(Work to be completed)
Write out the material exactly. Do not include the pictures.

(Input)
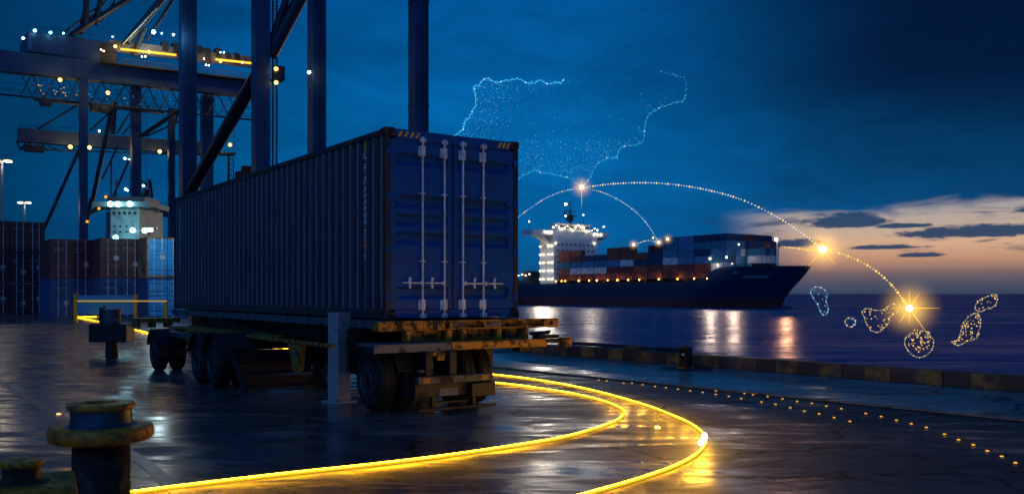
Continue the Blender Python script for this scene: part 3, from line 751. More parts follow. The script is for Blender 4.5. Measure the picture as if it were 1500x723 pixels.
strip(crom([G(600, 547)] + inner, 12), 'inner glowing yellow light strip curving back beneath the bollards')
strip(crom([G(215, 488.5), G(188, 481.5), G(160, 474.5), G(130, 469), G(113, 465.8), G(118, 464.9), G(150, 464.6), G(178, 464.8)], 10), 'far narrow loop of yellow light strip before the container stacks', .045)
acc = 0; oc_ = crom(outer, 12)
for a, c in zip(oc_, oc_[1:]):
    acc += (c - a).length
    if acc > .55 and a.y < 16 and a.x > .9:
        acc = 0; lamp('strip_fill', (a.x, a.y, .26), 8 / PW * (1.0 if a.x > 1.6 else .25), (1, .47, .03), .05)  # unseen lamps added above the bend to widen its glow on the ground
bs = MB(); pp = crom([G(1024, 650.0), G(1029, 644.5), G(1031, 638)], 6)
q = MB(); q.path([p + Vector((0, 0, .04)) for p in crom([G(1026, 653), G(1031, 647), G(1032, 641)], 6)], .032, 8)
tag(q.build('light_block', emit('white_hot_block', (1, .82, .35), 8)), 'short brighter white lit block on the bend of the outer light strip', 'lamp')
def ground_lamp(p, r, label, em, grp=None, nm='ground_light'):
    q_ = MB(); q_.lathe([(0, .0), (r, .0), (r * .8, r * .5), (0, r * .6)], (0, 0, 0), 12)
    return tag(q_.build(nm, em, loc=(p.x, p.y, .006)), label, 'ground light', grp)
ground_lamp(G(963, 626.5), .035, 'single round amber ground light between the two curved light strips', emit('ground_lamp_amber', (1, .50, .04), 30))
ground_lamp(G(86, 607), .035, 'tiny added glow for a warm lamp reflection beside the faded painted line on the left', emit('reflection_glow_warm', (1, .62, .25), 1.6))  # glowing dome added in place of a lamp's reflection on the wet ground
ra = [(780 + a * .2267, 470 + b_ * .2267) for a, b_ in ((428, 385), (480, 390), (588, 405), (643, 405), (712, 415), (792, 426), (862, 434), (940, 444), (1019, 454), (1100, 465), (1184, 478), (1268, 490))]
ra += [(1000 + a * .502, 360 + b_ * .502) for a, b_ in ((171, 447), (230, 457), (271, 464), (314, 474), (355, 484), (398, 492), (442, 503), (488, 514))]
rb = [(1000 + a * .502, 360 + b_ * .502) for a, b_ in ((66, 416), (97, 425), (180, 432), (205, 436), (248, 441), (291, 448), (334, 455), (377, 461), (419, 469), (463, 477), (534, 491), (579, 500), (624, 511), (667, 521), (711, 532), (764, 552), (805, 568), (848, 583), (889, 601), (931, 617), (971, 636))]
for row, lab, grp in ((ra, 'small amber light stud in the near row that curves beside the outer light strip', 'light studs of the near row'), (rb, 'small amber light stud in the long far row running beside the rail', 'light studs of the far row')):
    src = None
    for (x_, y_) in row:
        p = G(x_, y_)
        if src is None:
            q_ = MB(); q_.lathe([(.0, .0), (.020, .0), (.016, .010), (0, .012)], (0, 0, 0), 10)
            src = tag(q_.build('light_stud', E_stud, loc=(p.x, p.y, .012)), lab, 'light stud', grp); o_ = src
        else:
            o_ = src.copy(); COL.objects.link(o_); o_.location = (p.x, p.y, .012)

# ================================================================== CONTAINER STACKS (left)
def corr_box(L, W, H, m, name, parent):
    mb = MB(); d = .05; n_ = int(L / .3); st = (L - .3) / n_
    for x_, sg in ((0, 1), (W, -1)):
        prof = []
        for i in range(n_):
            v = .15 + i * st; prof += [(0, v), (0, v + st * .4), (d, v + st * .5), (d, v + st * .9)]
        prof.append((0, L - .15))
        vs_ = [(mb.b.verts.new((x_ + sg * (.02 + dd), y_, .15)), mb.b.verts.new((x_ + sg * (.02 + dd), y_, H - .12))) for dd, y_ in prof]
        for a, b_ in zip(vs_, vs_[1:]): mb.b.faces.new((a[0], b_[0], b_[1], a[1]))
        mb.box(x_ if sg > 0 else x_ - .1, x_ + .1 if sg > 0 else x_, 0, L, H - .12, H)
        mb.box(x_ if sg > 0 else x_ - .1, x_ + .1 if sg > 0 else x_, 0, L, 0, .15)
        for y_ in (0, L - .15): mb.box(x_ if sg > 0 else x_ - .12, x_ + .12 if sg > 0 else x_, y_, y_ + .15, .15, H - .12)
    mb.box(.1, W - .1, 0, .1, H - .12, H - .002); mb.box(.1, W - .1, 0, .1, .002, .15)
    mb.box(.1, W - .1, .1, L, H - .06, H - .02); mb.box(.1, W - .1, L - .1, L - .02, 0.1, H - .06); mb.box(.1, W - .1, .1, L - .1, .06, .12)
    return mb.build(name, m, parent)
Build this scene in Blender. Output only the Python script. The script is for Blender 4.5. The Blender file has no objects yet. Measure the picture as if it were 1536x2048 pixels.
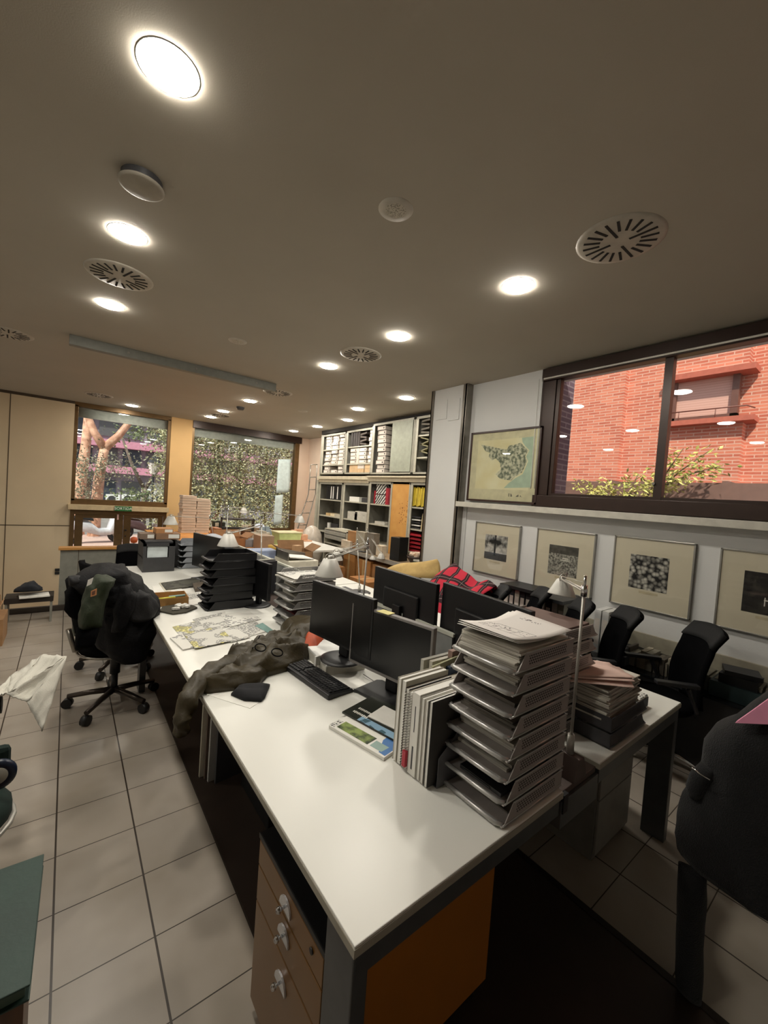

(Expected answer)
Continue the Blender Python script for this scene: part 3, from line 751. More parts follow. The script is for Blender 4.5. Measure the picture as if it were 1500x723 pixels.
strip(crom([G(600, 547)] + inner, 12), 'inner glowing yellow light strip curving back beneath the bollards')
strip(crom([G(215, 488.5), G(188, 481.5), G(160, 474.5), G(130, 469), G(113, 465.8), G(118, 464.9), G(150, 464.6), G(178, 464.8)], 10), 'far narrow loop of yellow light strip before the container stacks', .045)
acc = 0; oc_ = crom(outer, 12)
for a, c in zip(oc_, oc_[1:]):
    acc += (c - a).length
    if acc > .55 and a.y < 16 and a.x > .9:
        acc = 0; lamp('strip_fill', (a.x, a.y, .26), 8 / PW * (1.0 if a.x > 1.6 else .25), (1, .47, .03), .05)  # unseen lamps added above the bend to widen its glow on the ground
bs = MB(); pp = crom([G(1024, 650.0), G(1029, 644.5), G(1031, 638)], 6)
q = MB(); q.path([p + Vector((0, 0, .04)) for p in crom([G(1026, 653), G(1031, 647), G(1032, 641)], 6)], .032, 8)
tag(q.build('light_block', emit('white_hot_block', (1, .82, .35), 8)), 'short brighter white lit block on the bend of the outer light strip', 'lamp')
def ground_lamp(p, r, label, em, grp=None, nm='ground_light'):
    q_ = MB(); q_.lathe([(0, .0), (r, .0), (r * .8, r * .5), (0, r * .6)], (0, 0, 0), 12)
    return tag(q_.build(nm, em, loc=(p.x, p.y, .006)), label, 'ground light', grp)
ground_lamp(G(963, 626.5), .035, 'single round amber ground light between the two curved light strips', emit('ground_lamp_amber', (1, .50, .04), 30))
ground_lamp(G(86, 607), .035, 'tiny added glow for a warm lamp reflection beside the faded painted line on the left', emit('reflection_glow_warm', (1, .62, .25), 1.6))  # glowing dome added in place of a lamp's reflection on the wet ground
ra = [(780 + a * .2267, 470 + b_ * .2267) for a, b_ in ((428, 385), (480, 390), (588, 405), (643, 405), (712, 415), (792, 426), (862, 434), (940, 444), (1019, 454), (1100, 465), (1184, 478), (1268, 490))]
ra += [(1000 + a * .502, 360 + b_ * .502) for a, b_ in ((171, 447), (230, 457), (271, 464), (314, 474), (355, 484), (398, 492), (442, 503), (488, 514))]
rb = [(1000 + a * .502, 360 + b_ * .502) for a, b_ in ((66, 416), (97, 425), (180, 432), (205, 436), (248, 441), (291, 448), (334, 455), (377, 461), (419, 469), (463, 477), (534, 491), (579, 500), (624, 511), (667, 521), (711, 532), (764, 552), (805, 568), (848, 583), (889, 601), (931, 617), (971, 636))]
for row, lab, grp in ((ra, 'small amber light stud in the near row that curves beside the outer light strip', 'light studs of the near row'), (rb, 'small amber light stud in the long far row running beside the rail', 'light studs of the far row')):
    src = None
    for (x_, y_) in row:
        p = G(x_, y_)
        if src is None:
            q_ = MB(); q_.lathe([(.0, .0), (.020, .0), (.016, .010), (0, .012)], (0, 0, 0), 10)
            src = tag(q_.build('light_stud', E_stud, loc=(p.x, p.y, .012)), lab, 'light stud', grp); o_ = src
        else:
            o_ = src.copy(); COL.objects.link(o_); o_.location = (p.x, p.y, .012)

# ================================================================== CONTAINER STACKS (left)
def corr_box(L, W, H, m, name, parent):
    mb = MB(); d = .05; n_ = int(L / .3); st = (L - .3) / n_
    for x_, sg in ((0, 1), (W, -1)):
        prof = []
        for i in range(n_):
            v = .15 + i * st; prof += [(0, v), (0, v + st * .4), (d, v + st * .5), (d, v + st * .9)]
        prof.append((0, L - .15))
        vs_ = [(mb.b.verts.new((x_ + sg * (.02 + dd), y_, .15)), mb.b.verts.new((x_ + sg * (.02 + dd), y_, H - .12))) for dd, y_ in prof]
        for a, b_ in zip(vs_, vs_[1:]): mb.b.faces.new((a[0], b_[0], b_[1], a[1]))
        mb.box(x_ if sg > 0 else x_ - .1, x_ + .1 if sg > 0 else x_, 0, L, H - .12, H)
        mb.box(x_ if sg > 0 else x_ - .1, x_ + .1 if sg > 0 else x_, 0, L, 0, .15)
        for y_ in (0, L - .15): mb.box(x_ if sg > 0 else x_ - .12, x_ + .12 if sg > 0 else x_, y_, y_ + .15, .15, H - .12)
    mb.box(.1, W - .1, 0, .1, H - .12, H - .002); mb.box(.1, W - .1, 0, .1, .002, .15)
    mb.box(.1, W - .1, .1, L, H - .06, H - .02); mb.box(.1, W - .1, L - .1, L - .02, 0.1, H - .06); mb.box(.1, W - .1, .1, L - .1, .06, .12)
    return mb.build(name, m, parent)
Build this scene in Blender. Output only the Python script. The script is for Blender 4.5. The Blender file has no objects yet. Measure the picture as if it were 1536x2048 pixels.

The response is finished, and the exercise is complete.